Hydration of Amino Acid Side Chains: Nonpolar and Electrostatic Contributions Calculated from Staged Molecular Dynamics Free Energy Simulations with Explicit Water Molecules

Abstract

A staged protocol for performing molecular dynamics solvation free energy simulations is described. The solvation free energy is expressed in terms of nonpolar and electrostatic contributions, and the nonpolar contribution is further decomposed into repulsive and dispersive contributions using the Weeks, Chandler, and Andersen (WCA) scheme of separating the repulsive and attractive parts in the Lennard-Jones potential. To achieve precise and stable results in the free energy perturbation simulations, the contribution to the free energy from the repulsive part of the potential is computed in multiple stages via a soft-core transformation, whereas a linear coupling scheme is used for both the electrostatic and dispersive contributions. To reduce the computational effort, the free energy simulations are carried out with a small number of explicit solvent water molecules near the solute, whereas the influence of the remaining bulk solvent is represented implicitly in terms of an effective solvent boundary potential.

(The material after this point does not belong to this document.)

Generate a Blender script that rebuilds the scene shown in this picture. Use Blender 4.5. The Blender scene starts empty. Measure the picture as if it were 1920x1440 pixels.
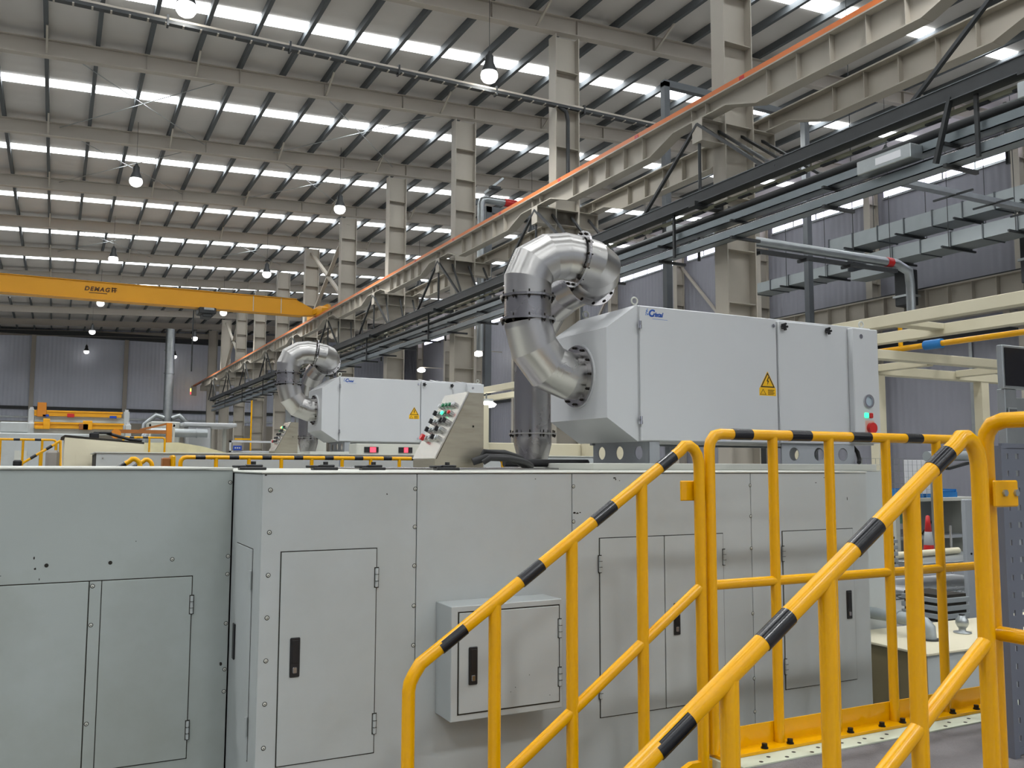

The protocol is used to calculate the hydration free energy of amino acid side chains. Because all of the sampling windows are generated independently of one another, the calculations can all be performed simultaneously in parallel on a computer cluster. The agreement with experimental values and with the high precision computational results of Shirts et al. [J. Chem. Phys. 2003, 119, 5740] shows that this computationally inexpensive protocol is efficient.